=== COLLECTED MATERIAL ===

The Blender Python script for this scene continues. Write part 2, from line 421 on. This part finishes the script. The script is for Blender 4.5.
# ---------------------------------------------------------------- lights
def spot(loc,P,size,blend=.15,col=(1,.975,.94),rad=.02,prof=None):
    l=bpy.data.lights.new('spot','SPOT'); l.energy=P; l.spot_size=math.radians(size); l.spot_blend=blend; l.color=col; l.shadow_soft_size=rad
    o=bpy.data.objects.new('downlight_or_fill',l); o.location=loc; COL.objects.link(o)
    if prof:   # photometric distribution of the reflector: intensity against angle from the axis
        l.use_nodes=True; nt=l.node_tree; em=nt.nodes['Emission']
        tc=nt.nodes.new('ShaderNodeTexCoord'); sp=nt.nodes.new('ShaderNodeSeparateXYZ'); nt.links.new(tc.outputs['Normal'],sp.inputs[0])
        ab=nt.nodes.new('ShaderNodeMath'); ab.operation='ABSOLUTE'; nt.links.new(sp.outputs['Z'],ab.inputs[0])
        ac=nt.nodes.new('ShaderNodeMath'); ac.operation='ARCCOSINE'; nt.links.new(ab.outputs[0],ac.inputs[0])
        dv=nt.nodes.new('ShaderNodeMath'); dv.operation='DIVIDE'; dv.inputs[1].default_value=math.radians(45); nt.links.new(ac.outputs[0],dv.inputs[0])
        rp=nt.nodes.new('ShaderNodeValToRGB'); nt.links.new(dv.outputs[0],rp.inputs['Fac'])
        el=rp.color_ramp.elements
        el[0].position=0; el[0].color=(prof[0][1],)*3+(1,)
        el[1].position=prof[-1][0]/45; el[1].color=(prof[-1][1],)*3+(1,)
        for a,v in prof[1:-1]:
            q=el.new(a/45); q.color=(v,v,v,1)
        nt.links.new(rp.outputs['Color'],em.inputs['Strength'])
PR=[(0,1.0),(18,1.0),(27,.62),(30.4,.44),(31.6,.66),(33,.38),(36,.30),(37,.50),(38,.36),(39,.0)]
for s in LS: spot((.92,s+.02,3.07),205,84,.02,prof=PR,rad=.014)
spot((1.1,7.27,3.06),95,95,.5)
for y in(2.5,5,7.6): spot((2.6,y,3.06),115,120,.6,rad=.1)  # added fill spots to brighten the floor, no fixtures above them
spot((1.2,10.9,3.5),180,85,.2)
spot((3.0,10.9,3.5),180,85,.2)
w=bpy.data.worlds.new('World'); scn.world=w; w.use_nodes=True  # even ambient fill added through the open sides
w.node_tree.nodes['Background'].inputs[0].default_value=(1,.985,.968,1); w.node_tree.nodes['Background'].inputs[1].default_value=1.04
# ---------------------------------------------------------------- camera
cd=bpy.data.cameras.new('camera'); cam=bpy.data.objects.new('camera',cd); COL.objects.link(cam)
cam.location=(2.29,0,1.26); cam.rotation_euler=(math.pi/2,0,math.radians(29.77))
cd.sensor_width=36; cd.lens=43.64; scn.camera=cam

===

_GIVEN EXERCISE_:
Each line in the listing above that contains "from" should be copied.

_RESULT OF THE TASK_:
The Blender Python script for this scene continues. Write part 2, from line 421 on. This part finishes the script. The script is for Blender 4.5.
    if prof:   # photometric distribution of the reflector: intensity against angle from the axis